------ SOURCE MATERIAL ------

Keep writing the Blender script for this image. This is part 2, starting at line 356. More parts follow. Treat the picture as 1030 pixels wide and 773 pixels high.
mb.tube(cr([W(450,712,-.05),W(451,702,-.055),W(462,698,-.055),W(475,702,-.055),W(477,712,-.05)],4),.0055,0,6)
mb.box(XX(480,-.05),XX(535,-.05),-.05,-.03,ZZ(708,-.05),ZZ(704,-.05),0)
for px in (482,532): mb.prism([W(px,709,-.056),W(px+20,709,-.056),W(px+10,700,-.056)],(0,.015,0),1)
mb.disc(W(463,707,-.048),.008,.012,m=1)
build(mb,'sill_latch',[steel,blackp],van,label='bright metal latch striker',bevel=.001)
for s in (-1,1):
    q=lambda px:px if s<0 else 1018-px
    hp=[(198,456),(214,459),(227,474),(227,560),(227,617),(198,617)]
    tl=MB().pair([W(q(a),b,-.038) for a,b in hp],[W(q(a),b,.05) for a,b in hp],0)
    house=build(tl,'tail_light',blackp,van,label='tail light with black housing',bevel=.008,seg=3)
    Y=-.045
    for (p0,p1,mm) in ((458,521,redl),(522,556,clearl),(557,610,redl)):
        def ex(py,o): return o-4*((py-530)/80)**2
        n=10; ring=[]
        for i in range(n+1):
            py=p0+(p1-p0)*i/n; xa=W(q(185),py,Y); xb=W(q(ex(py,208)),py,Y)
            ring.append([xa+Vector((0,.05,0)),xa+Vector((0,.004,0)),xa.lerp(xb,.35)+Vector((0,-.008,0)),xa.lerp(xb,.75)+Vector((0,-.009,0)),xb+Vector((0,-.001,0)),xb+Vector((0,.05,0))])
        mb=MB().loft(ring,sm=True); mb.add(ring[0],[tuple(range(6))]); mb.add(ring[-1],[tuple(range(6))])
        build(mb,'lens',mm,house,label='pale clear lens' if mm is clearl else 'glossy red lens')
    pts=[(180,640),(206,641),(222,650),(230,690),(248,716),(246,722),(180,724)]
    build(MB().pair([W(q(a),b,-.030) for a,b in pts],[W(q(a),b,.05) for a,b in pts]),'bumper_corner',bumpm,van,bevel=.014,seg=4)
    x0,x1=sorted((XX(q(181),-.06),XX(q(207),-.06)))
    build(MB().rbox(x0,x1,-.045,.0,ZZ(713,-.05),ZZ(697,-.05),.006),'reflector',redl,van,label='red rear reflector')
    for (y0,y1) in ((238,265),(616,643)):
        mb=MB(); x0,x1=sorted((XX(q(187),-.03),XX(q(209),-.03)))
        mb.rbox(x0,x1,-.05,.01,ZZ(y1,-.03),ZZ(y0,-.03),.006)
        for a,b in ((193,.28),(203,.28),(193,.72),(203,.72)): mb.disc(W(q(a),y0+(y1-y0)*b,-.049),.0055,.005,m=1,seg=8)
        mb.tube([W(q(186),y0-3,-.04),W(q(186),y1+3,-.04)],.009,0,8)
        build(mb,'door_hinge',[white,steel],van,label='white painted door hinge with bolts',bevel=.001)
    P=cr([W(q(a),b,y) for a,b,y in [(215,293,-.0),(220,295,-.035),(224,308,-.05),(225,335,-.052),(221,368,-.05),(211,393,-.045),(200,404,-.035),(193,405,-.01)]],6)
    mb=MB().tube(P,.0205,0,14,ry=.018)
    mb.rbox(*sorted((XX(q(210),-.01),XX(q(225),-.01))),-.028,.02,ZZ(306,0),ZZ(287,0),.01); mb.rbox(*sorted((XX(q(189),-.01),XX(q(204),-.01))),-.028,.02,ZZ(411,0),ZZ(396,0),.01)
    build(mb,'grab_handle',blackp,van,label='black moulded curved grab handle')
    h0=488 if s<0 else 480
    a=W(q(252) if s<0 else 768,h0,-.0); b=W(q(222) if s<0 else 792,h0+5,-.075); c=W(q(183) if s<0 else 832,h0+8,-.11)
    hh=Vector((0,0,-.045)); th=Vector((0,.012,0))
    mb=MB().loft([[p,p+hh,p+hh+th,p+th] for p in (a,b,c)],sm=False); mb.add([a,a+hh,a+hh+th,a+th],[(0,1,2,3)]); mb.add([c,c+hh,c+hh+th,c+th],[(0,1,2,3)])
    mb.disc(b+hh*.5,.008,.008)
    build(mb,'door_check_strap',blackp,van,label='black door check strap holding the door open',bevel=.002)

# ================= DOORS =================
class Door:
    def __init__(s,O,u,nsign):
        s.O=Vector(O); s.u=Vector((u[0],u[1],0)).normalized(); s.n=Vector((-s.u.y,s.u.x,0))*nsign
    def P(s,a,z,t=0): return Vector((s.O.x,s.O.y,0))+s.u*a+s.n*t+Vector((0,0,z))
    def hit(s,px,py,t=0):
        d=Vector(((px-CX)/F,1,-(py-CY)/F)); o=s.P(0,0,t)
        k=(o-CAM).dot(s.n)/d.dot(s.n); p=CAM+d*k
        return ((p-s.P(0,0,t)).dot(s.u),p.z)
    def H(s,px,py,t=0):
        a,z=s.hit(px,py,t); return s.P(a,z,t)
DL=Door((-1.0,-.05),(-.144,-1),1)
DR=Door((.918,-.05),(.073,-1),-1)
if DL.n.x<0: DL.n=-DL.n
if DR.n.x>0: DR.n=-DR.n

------

| TASK TO CARRY OUT |
Write the listing out again, exactly as shown above.

| RESULT OF THE TASK |
Keep writing the Blender script for this image. This is part 2, starting at line 356. More parts follow. Treat the picture as 1030 pixels wide and 773 pixels high.
mb.tube(cr([W(450,712,-.05),W(451,702,-.055),W(462,698,-.055),W(475,702,-.055),W(477,712,-.05)],4),.0055,0,6)
mb.box(XX(480,-.05),XX(535,-.05),-.05,-.03,ZZ(708,-.05),ZZ(704,-.05),0)
for px in (482,532): mb.prism([W(px,709,-.056),W(px+20,709,-.056),W(px+10,700,-.056)],(0,.015,0),1)
mb.disc(W(463,707,-.048),.008,.012,m=1)
build(mb,'sill_latch',[steel,blackp],van,label='bright metal latch striker',bevel=.001)
for s in (-1,1):
    q=lambda px:px if s<0 else 1018-px
    hp=[(198,456),(214,459),(227,474),(227,560),(227,617),(198,617)]
    tl=MB().pair([W(q(a),b,-.038) for a,b in hp],[W(q(a),b,.05) for a,b in hp],0)
    house=build(tl,'tail_light',blackp,van,label='tail light with black housing',bevel=.008,seg=3)
    Y=-.045
    for (p0,p1,mm) in ((458,521,redl),(522,556,clearl),(557,610,redl)):
        def ex(py,o): return o-4*((py-530)/80)**2
        n=10; ring=[]
        for i in range(n+1):
            py=p0+(p1-p0)*i/n; xa=W(q(185),py,Y); xb=W(q(ex(py,208)),py,Y)
            ring.append([xa+Vector((0,.05,0)),xa+Vector((0,.004,0)),xa.lerp(xb,.35)+Vector((0,-.008,0)),xa.lerp(xb,.75)+Vector((0,-.009,0)),xb+Vector((0,-.001,0)),xb+Vector((0,.05,0))])
        mb=MB().loft(ring,sm=True); mb.add(ring[0],[tuple(range(6))]); mb.add(ring[-1],[tuple(range(6))])
        build(mb,'lens',mm,house,label='pale clear lens' if mm is clearl else 'glossy red lens')
    pts=[(180,640),(206,641),(222,650),(230,690),(248,716),(246,722),(180,724)]
    build(MB().pair([W(q(a),b,-.030) for a,b in pts],[W(q(a),b,.05) for a,b in pts]),'bumper_corner',bumpm,van,bevel=.014,seg=4)
    x0,x1=sorted((XX(q(181),-.06),XX(q(207),-.06)))
    build(MB().rbox(x0,x1,-.045,.0,ZZ(713,-.05),ZZ(697,-.05),.006),'reflector',redl,van,label='red rear reflector')
    for (y0,y1) in ((238,265),(616,643)):
        mb=MB(); x0,x1=sorted((XX(q(187),-.03),XX(q(209),-.03)))
        mb.rbox(x0,x1,-.05,.01,ZZ(y1,-.03),ZZ(y0,-.03),.006)
        for a,b in ((193,.28),(203,.28),(193,.72),(203,.72)): mb.disc(W(q(a),y0+(y1-y0)*b,-.049),.0055,.005,m=1,seg=8)
        mb.tube([W(q(186),y0-3,-.04),W(q(186),y1+3,-.04)],.009,0,8)
        build(mb,'door_hinge',[white,steel],van,label='white painted door hinge with bolts',bevel=.001)
    P=cr([W(q(a),b,y) for a,b,y in [(215,293,-.0),(220,295,-.035),(224,308,-.05),(225,335,-.052),(221,368,-.05),(211,393,-.045),(200,404,-.035),(193,405,-.01)]],6)
    mb=MB().tube(P,.0205,0,14,ry=.018)
    mb.rbox(*sorted((XX(q(210),-.01),XX(q(225),-.01))),-.028,.02,ZZ(306,0),ZZ(287,0),.01); mb.rbox(*sorted((XX(q(189),-.01),XX(q(204),-.01))),-.028,.02,ZZ(411,0),ZZ(396,0),.01)
    build(mb,'grab_handle',blackp,van,label='black moulded curved grab handle')
    h0=488 if s<0 else 480
    a=W(q(252) if s<0 else 768,h0,-.0); b=W(q(222) if s<0 else 792,h0+5,-.075); c=W(q(183) if s<0 else 832,h0+8,-.11)
    hh=Vector((0,0,-.045)); th=Vector((0,.012,0))
    mb=MB().loft([[p,p+hh,p+hh+th,p+th] for p in (a,b,c)],sm=False); mb.add([a,a+hh,a+hh+th,a+th],[(0,1,2,3)]); mb.add([c,c+hh,c+hh+th,c+th],[(0,1,2,3)])
    mb.disc(b+hh*.5,.008,.008)
    build(mb,'door_check_strap',blackp,van,label='black door check strap holding the door open',bevel=.002)

# ================= DOORS =================
class Door:
    def __init__(s,O,u,nsign):
        s.O=Vector(O); s.u=Vector((u[0],u[1],0)).normalized(); s.n=Vector((-s.u.y,s.u.x,0))*nsign
    def P(s,a,z,t=0): return Vector((s.O.x,s.O.y,0))+s.u*a+s.n*t+Vector((0,0,z))
    def hit(s,px,py,t=0):
        d=Vector(((px-CX)/F,1,-(py-CY)/F)); o=s.P(0,0,t)
        k=(o-CAM).dot(s.n)/d.dot(s.n); p=CAM+d*k
        return ((p-s.P(0,0,t)).dot(s.u),p.z)
    def H(s,px,py,t=0):
        a,z=s.hit(px,py,t); return s.P(a,z,t)
DL=Door((-1.0,-.05),(-.144,-1),1)
DR=Door((.918,-.05),(.073,-1),-1)
if DL.n.x<0: DL.n=-DL.n
if DR.n.x>0: DR.n=-DR.n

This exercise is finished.